I see there's support for the new Radeon RX480. I've been thinking about picking up a Radeon card. Can anyone speak to their experience of Radeon support on Linux and whether or not you think it's a good idea?
The kernel driver for newer AMD cards is developed and open sources by AMD itself . For the user land, you have choice between the open source driver, Mesa, or the proprietary one, AMDGPU-PRO.
If you want to follow the advancement of Linux graphics stack (while having reasonable graphic performance), AMD is your choice. This is where the exciting new stuff, like Wayland, DRI3 etc. happens. The NVIDIA proprietary driver indeed has amazing performance, but is falling behind on this regard.
The RX480 w/AMDGPU-PRO works pretty well in most cases for desktop/gaming/OpenCL use.

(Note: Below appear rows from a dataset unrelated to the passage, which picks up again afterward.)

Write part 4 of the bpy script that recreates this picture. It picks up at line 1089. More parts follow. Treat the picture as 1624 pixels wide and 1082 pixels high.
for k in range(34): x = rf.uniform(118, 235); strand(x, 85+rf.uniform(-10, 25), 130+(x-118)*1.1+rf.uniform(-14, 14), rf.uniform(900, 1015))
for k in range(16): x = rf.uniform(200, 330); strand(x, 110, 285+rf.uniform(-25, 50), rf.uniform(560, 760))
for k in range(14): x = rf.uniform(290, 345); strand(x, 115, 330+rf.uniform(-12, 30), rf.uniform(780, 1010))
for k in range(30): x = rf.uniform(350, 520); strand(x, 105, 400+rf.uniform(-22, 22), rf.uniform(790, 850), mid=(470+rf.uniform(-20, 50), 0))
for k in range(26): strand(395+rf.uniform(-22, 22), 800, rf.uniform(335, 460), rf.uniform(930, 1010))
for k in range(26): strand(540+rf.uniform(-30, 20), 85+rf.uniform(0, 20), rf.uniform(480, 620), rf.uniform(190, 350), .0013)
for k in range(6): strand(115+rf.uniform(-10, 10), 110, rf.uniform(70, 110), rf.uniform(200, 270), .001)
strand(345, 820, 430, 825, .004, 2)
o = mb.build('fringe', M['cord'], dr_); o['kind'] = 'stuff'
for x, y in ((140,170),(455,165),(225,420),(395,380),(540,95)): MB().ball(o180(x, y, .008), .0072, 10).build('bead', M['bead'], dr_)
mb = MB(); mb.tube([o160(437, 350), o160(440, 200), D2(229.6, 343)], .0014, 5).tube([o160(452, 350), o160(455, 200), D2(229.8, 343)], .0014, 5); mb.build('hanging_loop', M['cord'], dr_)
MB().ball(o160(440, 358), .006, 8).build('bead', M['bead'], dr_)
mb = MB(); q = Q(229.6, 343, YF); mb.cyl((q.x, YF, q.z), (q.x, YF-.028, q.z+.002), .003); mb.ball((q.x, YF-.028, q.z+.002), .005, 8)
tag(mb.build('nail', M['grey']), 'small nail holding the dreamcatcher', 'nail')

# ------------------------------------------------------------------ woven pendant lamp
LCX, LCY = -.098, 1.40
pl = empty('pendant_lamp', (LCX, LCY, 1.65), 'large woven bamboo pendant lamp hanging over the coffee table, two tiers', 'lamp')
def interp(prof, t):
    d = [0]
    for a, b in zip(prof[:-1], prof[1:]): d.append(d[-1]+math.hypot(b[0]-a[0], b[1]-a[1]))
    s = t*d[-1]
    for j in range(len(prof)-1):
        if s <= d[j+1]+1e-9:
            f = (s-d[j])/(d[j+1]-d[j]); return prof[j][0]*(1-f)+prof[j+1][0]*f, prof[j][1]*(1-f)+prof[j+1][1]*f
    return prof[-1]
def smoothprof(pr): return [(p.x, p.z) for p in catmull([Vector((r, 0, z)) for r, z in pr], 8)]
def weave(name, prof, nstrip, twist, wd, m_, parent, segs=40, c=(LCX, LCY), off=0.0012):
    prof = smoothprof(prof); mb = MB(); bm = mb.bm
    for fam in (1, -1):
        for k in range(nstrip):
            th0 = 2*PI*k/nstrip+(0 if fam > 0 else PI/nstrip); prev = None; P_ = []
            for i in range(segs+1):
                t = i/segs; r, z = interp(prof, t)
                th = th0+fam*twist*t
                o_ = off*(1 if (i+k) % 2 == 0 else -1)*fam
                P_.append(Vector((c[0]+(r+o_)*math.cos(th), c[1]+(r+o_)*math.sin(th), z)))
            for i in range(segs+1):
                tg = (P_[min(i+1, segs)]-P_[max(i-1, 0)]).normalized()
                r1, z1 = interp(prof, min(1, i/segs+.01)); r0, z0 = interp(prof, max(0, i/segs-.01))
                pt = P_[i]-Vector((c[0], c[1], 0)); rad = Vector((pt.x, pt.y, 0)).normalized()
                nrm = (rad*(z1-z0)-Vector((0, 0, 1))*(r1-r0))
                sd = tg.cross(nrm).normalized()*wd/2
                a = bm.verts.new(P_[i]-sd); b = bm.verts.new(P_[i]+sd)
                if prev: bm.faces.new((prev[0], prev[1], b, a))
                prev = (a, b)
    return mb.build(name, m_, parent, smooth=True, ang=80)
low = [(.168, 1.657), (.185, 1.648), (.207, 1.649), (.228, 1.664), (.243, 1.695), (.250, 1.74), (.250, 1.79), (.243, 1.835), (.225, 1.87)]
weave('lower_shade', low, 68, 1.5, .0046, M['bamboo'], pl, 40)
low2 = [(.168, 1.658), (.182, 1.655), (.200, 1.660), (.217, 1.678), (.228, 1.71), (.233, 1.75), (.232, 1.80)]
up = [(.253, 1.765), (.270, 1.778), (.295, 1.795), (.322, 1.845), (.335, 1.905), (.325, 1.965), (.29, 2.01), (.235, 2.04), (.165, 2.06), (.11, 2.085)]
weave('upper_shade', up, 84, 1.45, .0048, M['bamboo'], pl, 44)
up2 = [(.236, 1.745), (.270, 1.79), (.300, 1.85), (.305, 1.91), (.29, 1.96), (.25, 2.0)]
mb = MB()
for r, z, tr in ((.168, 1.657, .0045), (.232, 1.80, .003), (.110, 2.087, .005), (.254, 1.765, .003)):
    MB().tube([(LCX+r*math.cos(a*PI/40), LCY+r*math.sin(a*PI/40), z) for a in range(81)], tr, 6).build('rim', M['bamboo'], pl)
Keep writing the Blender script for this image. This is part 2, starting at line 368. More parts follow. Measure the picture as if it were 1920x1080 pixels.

AMD's Linux team is in the middle of a big push to modernize the driver and software stack. It seems they consider it a mostly working preliminary version.
You can choose-your-own-adventure with the totally open amdgpu+mesa stack or use the proprietary AMDGPU-PRO. You can follow development of the open source parts on this mailing list:
From my experience using AMD cards, the linux drivers have some serious issues, to the point where on-board intel graphics would give me much more stability. With AMD cards I would get excessive screen tearing just from dragging or resizing windows in a desktop environment. The advantage of AMD is that their open source drivers are acceptable, where nvidia's open source drivers are not great.
In terms of stability, the proprietary nvidia drivers are simply the best, and gave me significantly less issues. For my daily workstation I even ended up replacing my (expensive) AMD card for an nvidia one because the desktop environment felt like it was running less than 10 fps, and it triggered me to no end.
Even if AMD gets equal or even better performance than nvidia in gaming environments, I am not willing to compromise the desktop for that.
If you don't mind using the closed-souce nvidia driver, I strongly suggest nvidia.
The open source drivers/cards were solid for a good while on my old computer but I bought a new one in May and I got actual hardware level PCI errors with two different AMD cards on the Intel X99 chipset (within seconds of booting I would start getting error correction messages in my dmesg and the computer would hang within hours). I managed to stop the errors with kernel flags (pcie_aspm=off or pci=nommconf, either seemed to stop them) but my system was still completely unstable as the drivers/cards eventually went nuts regardless.
I bought an nVidia card and didn't have to touch anything and it's completely stable (in the same exact PCI slot).
I might try AMD again in a year or two as I prefer their model of actually supporting and writing open source drivers in contrast to the scummy nVidia whose cards now require a signed firmware that they won't release to the open source community after we got the reverse engineered open source drivers (well, they did release one now for the 9xx series after they released the 10xx series).
If you want to follow the advancement of Linux graphics stack (while having reasonable graphic performance), AMD is your choice. This is where the exciting new stuff, like Wayland, DRI3 etc. happens. The NVIDIA proprietary driver indeed has amazing performance, but is falling behind on this regard.